I’ve recently returned from an Asia Pacific Climate Change Congress in Melbourne. This was a gathering of climate change presenters trained by the Australian Conservation Foundation and Al Gore, where people told their stories and their experiences of climate change around the Pacific nations. Brave and innovative people from Fiji, Pakistan, India, and many more, including Australia.
Al Gore (still my hero) was on the phone, answering our questions. He now refers to it as the ‘climate crisis’, but he has not lost hope. He is cheered by our passing of the carbon tax, and I can only hope that The Spoiler doesn’t send us round about and in circles on that one great act of true Labor leadership.
This experience, combined with reading two books back to back and watching both the Libyan and Eurozone events shape my views.
A book about Copernicus reveals the gradual process of evidence and reasoning that took science from slavish devotion to the ‘common sense’ observations of Aristotle to a mathematically based appreciation of a cosmos that runs on something other than religious mythology.
The other book is a blueprint for a safer planet by UK economist Nicholas Stern. He carefully goes through the arguments for action on different levels to address climate change. The science, he notes, is clear and accepted, or should be.
He castigates economists who try to wiggle out of ethical questions, or rationalise deferring action for a discounted future. The assumptions aren’t tenable, and action later will be far more expensive and uncertain.
And risk assessment lies at the core of any decisions about climate change.
It is now clear (to me at least) that flooding is the first cab off the rank for impacts. The flip side, drought, is equally deadly and dangerous, but tends to encrouch more slowly, and thus the effects are revealed less dramatically. Floods, however, as Brisbanians and Toowoombans are well aware, give little time for preparation or departure.
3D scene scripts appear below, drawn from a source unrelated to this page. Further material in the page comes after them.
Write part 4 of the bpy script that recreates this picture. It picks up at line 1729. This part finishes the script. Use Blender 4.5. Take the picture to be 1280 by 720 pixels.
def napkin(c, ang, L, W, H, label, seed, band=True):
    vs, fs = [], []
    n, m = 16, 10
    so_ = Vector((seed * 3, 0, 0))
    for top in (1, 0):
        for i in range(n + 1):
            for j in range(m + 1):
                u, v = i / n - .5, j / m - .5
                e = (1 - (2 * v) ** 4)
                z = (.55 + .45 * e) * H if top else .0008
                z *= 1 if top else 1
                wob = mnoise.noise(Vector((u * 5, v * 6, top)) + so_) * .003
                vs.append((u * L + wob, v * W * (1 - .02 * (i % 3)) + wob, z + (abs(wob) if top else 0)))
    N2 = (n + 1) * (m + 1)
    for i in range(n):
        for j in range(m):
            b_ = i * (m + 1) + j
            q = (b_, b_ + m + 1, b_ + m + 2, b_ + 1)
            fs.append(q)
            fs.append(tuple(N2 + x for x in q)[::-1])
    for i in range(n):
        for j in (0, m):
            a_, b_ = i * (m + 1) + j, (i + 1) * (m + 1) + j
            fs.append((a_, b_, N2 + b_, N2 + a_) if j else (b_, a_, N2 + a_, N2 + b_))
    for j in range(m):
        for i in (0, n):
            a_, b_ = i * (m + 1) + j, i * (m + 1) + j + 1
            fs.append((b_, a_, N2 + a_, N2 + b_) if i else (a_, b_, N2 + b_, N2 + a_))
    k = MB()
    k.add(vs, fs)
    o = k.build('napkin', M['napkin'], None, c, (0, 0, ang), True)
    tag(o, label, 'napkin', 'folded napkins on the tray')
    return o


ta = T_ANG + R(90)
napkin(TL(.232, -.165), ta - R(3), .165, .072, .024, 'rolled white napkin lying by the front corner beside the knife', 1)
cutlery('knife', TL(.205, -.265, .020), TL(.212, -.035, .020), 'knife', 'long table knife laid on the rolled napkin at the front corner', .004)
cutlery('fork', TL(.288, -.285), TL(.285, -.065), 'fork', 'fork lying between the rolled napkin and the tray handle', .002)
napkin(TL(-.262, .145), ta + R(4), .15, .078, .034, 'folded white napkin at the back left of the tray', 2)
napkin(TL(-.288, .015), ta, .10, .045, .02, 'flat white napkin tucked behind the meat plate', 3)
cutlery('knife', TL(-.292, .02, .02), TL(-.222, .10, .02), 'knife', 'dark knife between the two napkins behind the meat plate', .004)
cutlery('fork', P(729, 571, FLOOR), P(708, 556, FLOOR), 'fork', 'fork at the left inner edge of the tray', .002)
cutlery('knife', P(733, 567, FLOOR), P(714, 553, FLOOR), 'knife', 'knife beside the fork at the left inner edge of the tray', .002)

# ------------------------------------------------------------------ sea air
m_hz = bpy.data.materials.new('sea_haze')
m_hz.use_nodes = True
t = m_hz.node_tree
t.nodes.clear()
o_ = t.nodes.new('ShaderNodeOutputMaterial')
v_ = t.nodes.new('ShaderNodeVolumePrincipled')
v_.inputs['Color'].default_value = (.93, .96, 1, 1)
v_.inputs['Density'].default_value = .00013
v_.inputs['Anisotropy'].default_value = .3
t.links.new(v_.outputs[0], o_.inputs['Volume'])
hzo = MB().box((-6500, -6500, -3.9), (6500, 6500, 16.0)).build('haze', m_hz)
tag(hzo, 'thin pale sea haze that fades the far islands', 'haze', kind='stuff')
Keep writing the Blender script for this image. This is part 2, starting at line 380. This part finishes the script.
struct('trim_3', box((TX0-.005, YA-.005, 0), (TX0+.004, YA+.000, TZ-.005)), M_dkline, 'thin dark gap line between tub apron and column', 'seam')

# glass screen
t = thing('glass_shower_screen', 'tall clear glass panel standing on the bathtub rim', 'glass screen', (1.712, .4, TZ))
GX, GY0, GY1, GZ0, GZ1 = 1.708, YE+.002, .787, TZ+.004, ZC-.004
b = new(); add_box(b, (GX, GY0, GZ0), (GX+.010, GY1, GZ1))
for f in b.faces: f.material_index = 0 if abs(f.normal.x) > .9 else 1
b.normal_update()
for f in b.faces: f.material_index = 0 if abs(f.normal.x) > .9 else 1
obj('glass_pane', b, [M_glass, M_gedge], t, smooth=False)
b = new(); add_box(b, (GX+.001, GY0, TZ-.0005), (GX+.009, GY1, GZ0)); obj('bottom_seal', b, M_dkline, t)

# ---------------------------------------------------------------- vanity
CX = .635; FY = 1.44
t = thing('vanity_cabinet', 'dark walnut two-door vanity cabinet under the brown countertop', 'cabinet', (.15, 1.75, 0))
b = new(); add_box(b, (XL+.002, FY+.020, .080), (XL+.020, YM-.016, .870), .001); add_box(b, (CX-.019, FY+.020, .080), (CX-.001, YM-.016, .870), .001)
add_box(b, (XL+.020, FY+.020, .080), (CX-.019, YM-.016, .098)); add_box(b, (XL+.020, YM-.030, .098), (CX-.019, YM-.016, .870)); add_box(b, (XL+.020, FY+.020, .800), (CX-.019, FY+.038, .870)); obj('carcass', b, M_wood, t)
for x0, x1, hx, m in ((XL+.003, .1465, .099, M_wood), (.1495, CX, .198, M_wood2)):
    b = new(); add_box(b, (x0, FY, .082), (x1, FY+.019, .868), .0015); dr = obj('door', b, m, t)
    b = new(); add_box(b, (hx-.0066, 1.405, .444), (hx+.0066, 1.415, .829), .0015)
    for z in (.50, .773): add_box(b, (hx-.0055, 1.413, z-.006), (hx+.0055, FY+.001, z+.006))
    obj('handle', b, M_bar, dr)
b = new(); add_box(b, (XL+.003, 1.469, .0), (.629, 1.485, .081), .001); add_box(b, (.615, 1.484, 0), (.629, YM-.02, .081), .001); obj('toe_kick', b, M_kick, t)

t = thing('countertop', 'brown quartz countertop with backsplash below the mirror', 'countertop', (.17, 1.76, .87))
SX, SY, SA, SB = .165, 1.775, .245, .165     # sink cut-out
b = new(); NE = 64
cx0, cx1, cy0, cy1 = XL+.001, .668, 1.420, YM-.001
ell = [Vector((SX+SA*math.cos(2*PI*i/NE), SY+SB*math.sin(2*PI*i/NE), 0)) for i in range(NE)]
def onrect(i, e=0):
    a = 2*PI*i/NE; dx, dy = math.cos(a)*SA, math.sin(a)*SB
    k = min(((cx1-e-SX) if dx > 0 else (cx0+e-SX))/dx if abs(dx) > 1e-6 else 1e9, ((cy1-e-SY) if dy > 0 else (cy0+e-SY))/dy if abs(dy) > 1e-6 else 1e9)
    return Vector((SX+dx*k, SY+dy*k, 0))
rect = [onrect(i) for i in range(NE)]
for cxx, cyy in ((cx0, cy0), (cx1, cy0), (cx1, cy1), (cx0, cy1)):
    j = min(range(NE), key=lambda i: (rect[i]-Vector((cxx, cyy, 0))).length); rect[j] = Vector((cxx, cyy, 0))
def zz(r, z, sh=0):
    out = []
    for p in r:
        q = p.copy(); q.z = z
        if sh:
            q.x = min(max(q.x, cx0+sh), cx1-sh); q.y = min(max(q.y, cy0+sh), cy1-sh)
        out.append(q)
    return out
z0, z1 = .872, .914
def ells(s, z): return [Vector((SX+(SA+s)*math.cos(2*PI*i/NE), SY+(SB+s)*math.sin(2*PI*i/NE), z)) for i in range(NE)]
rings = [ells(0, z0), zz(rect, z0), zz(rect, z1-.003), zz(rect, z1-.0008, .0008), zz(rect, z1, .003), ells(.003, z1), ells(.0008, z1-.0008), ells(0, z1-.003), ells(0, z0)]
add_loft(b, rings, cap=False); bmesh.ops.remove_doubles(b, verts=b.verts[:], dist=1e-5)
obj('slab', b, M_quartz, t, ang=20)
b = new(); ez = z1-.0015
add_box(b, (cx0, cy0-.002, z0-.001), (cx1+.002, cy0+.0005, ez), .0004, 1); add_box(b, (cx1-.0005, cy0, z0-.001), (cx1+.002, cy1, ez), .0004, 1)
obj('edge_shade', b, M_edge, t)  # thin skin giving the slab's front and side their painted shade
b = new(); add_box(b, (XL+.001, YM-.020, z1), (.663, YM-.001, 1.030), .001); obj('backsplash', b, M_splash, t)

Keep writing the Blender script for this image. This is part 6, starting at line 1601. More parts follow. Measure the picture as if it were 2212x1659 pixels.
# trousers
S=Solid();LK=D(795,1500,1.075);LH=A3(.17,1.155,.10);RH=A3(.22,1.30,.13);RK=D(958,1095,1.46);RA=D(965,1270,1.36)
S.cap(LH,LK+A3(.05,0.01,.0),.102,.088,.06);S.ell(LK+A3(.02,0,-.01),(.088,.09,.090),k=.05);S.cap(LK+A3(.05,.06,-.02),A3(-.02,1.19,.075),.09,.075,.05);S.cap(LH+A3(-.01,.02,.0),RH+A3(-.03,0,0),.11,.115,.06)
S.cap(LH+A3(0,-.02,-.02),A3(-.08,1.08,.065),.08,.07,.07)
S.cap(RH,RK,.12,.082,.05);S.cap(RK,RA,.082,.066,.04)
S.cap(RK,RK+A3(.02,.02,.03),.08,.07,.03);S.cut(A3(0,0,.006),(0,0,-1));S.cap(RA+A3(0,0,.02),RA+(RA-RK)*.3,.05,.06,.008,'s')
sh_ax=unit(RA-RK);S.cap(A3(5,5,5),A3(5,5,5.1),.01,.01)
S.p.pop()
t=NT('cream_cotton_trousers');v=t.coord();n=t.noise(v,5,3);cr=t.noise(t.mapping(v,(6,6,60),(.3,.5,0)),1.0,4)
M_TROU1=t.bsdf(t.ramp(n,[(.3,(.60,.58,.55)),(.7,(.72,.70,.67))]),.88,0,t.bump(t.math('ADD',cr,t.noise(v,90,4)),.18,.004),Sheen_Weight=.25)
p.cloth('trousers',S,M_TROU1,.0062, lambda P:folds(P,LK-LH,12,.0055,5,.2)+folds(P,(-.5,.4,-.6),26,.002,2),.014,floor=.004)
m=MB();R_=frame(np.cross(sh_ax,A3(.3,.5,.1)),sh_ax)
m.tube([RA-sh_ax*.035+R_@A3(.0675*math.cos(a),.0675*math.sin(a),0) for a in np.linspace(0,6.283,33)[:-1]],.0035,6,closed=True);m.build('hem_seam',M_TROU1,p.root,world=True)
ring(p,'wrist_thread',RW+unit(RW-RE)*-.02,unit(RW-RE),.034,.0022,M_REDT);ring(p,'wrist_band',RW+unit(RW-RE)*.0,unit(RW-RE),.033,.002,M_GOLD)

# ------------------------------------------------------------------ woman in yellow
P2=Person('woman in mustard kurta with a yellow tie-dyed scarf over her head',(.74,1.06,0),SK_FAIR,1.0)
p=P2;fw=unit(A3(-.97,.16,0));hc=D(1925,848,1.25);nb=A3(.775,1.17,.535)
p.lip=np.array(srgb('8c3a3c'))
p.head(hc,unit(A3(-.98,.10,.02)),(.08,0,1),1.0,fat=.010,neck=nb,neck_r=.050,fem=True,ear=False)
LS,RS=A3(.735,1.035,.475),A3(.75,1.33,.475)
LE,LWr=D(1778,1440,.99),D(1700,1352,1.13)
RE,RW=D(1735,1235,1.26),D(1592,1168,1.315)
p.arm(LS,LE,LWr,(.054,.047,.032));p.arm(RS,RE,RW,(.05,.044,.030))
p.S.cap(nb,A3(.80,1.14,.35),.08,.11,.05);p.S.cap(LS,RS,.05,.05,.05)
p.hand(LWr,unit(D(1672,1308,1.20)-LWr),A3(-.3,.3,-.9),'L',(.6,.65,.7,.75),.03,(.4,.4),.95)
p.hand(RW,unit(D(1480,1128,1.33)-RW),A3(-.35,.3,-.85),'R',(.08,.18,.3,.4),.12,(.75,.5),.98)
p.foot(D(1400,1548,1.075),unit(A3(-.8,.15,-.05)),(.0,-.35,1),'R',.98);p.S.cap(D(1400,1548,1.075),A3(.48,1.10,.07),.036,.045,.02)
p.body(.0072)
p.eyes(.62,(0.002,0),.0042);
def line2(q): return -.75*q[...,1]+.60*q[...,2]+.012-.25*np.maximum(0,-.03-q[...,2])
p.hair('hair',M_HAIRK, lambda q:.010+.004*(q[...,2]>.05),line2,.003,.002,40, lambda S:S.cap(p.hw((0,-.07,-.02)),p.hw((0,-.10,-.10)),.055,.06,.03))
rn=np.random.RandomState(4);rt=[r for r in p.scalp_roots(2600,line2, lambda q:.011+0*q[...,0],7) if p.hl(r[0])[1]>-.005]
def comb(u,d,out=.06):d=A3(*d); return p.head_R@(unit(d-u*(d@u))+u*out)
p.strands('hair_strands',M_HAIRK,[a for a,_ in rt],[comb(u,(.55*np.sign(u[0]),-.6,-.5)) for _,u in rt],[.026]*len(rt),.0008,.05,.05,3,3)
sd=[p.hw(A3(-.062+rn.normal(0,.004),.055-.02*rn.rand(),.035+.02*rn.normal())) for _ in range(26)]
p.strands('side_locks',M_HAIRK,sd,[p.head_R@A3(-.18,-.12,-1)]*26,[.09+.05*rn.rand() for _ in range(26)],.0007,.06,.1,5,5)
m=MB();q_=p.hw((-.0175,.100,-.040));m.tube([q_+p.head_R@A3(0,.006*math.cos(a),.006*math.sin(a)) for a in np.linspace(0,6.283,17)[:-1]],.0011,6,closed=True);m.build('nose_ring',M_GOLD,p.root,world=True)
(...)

Stern describes the risks and finds them much too serious to warrant delay. He goes into some detail about why thinking that there is a choice between economic development and greenhouse abatement is a red herring. We must see them together, because we must deliver both. This is also the take-away lesson for me from the Arab spring and the Occupy Wall Street movement.
The group Beyond Zero Emissions has released a report on how Australia could achieve 100% renewable energy by 2020, using proven and commercially available technologies. 60% solar thermal with molten salt storage and 40% wind. See http://beyondzeroemissions.org/
We can embrace the future or get washed away by the laws of physics – take your pick.
The estimates of the Beyond Zero Emissions plan have been repeatedly and comprehensively demolished, quite some time ago now, and it’s about time people who blithely tout it caught up with the fact. http://bravenewclimate.com/2010/08/12/zca2020-critique/ http://ssis.arts.unsw.edu.au/tsw/BASELOAD.html and http://bravenewclimate.com/2010/09/09/trainer-zca-2020-critique/ are a selection of closely argued critiques.
Comment by Mark Duffett — October 31, 2011 @ 9:59 pm
the third of those links repeats my mantra that endless growth is a ponzi scheme that cannot continue, and that we must move to renewables, and a different form of economy.
In the meantime, what other possibilities are there?
Comment by Ronda Jambe — November 9, 2011 @ 10:59 am
Nuclear. Extant reactors are very far from the last word in that technology.